*Task brief:* Reproduce every record below exactly as it appears.

*Data excerpts:*
★ ★ ★

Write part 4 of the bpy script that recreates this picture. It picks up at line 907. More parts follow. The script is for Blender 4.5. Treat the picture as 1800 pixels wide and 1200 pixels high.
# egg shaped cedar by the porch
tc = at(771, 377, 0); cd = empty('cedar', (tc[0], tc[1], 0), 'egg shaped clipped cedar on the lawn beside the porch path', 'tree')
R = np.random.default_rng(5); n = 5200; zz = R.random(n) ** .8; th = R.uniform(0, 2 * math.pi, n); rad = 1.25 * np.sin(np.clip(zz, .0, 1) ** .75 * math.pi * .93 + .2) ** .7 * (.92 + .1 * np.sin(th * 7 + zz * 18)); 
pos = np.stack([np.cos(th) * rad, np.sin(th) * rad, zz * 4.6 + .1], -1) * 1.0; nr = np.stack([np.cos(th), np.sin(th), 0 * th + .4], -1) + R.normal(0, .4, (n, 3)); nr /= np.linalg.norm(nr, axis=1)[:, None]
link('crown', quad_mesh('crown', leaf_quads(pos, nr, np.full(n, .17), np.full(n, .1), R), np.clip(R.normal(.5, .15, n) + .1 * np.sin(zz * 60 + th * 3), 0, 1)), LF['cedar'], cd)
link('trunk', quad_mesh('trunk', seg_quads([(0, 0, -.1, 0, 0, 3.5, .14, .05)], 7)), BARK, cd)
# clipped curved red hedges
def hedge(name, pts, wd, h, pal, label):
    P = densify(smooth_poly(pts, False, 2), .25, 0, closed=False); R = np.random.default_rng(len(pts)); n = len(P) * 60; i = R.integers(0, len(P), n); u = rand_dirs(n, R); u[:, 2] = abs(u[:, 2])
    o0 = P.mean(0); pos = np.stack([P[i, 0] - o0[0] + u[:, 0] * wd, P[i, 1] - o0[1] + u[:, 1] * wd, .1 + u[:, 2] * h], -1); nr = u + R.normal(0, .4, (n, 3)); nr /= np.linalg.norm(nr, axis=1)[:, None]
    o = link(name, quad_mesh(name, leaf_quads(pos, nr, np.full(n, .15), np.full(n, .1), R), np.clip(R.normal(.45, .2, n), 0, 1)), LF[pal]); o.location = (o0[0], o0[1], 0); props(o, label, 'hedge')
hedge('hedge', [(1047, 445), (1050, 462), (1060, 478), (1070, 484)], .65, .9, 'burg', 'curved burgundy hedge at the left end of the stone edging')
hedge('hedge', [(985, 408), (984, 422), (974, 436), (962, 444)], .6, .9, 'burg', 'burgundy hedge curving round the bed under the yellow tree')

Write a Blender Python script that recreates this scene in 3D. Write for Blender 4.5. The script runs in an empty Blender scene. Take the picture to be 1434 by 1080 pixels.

★ ★ ★

*Full output:*
Write part 4 of the bpy script that recreates this picture. It picks up at line 907. More parts follow. The script is for Blender 4.5. Treat the picture as 1800 pixels wide and 1200 pixels high.
# egg shaped cedar by the porch
tc = at(771, 377, 0); cd = empty('cedar', (tc[0], tc[1], 0), 'egg shaped clipped cedar on the lawn beside the porch path', 'tree')
R = np.random.default_rng(5); n = 5200; zz = R.random(n) ** .8; th = R.uniform(0, 2 * math.pi, n); rad = 1.25 * np.sin(np.clip(zz, .0, 1) ** .75 * math.pi * .93 + .2) ** .7 * (.92 + .1 * np.sin(th * 7 + zz * 18)); 
pos = np.stack([np.cos(th) * rad, np.sin(th) * rad, zz * 4.6 + .1], -1) * 1.0; nr = np.stack([np.cos(th), np.sin(th), 0 * th + .4], -1) + R.normal(0, .4, (n, 3)); nr /= np.linalg.norm(nr, axis=1)[:, None]
link('crown', quad_mesh('crown', leaf_quads(pos, nr, np.full(n, .17), np.full(n, .1), R), np.clip(R.normal(.5, .15, n) + .1 * np.sin(zz * 60 + th * 3), 0, 1)), LF['cedar'], cd)
link('trunk', quad_mesh('trunk', seg_quads([(0, 0, -.1, 0, 0, 3.5, .14, .05)], 7)), BARK, cd)
# clipped curved red hedges
def hedge(name, pts, wd, h, pal, label):
    P = densify(smooth_poly(pts, False, 2), .25, 0, closed=False); R = np.random.default_rng(len(pts)); n = len(P) * 60; i = R.integers(0, len(P), n); u = rand_dirs(n, R); u[:, 2] = abs(u[:, 2])
    o0 = P.mean(0); pos = np.stack([P[i, 0] - o0[0] + u[:, 0] * wd, P[i, 1] - o0[1] + u[:, 1] * wd, .1 + u[:, 2] * h], -1); nr = u + R.normal(0, .4, (n, 3)); nr /= np.linalg.norm(nr, axis=1)[:, None]
    o = link(name, quad_mesh(name, leaf_quads(pos, nr, np.full(n, .15), np.full(n, .1), R), np.clip(R.normal(.45, .2, n), 0, 1)), LF[pal]); o.location = (o0[0], o0[1], 0); props(o, label, 'hedge')
hedge('hedge', [(1047, 445), (1050, 462), (1060, 478), (1070, 484)], .65, .9, 'burg', 'curved burgundy hedge at the left end of the stone edging')
hedge('hedge', [(985, 408), (984, 422), (974, 436), (962, 444)], .6, .9, 'burg', 'burgundy hedge curving round the bed under the yellow tree')

Write a Blender Python script that recreates this scene in 3D. Write for Blender 4.5. The script runs in an empty Blender scene. Take the picture to be 1434 by 1080 pixels.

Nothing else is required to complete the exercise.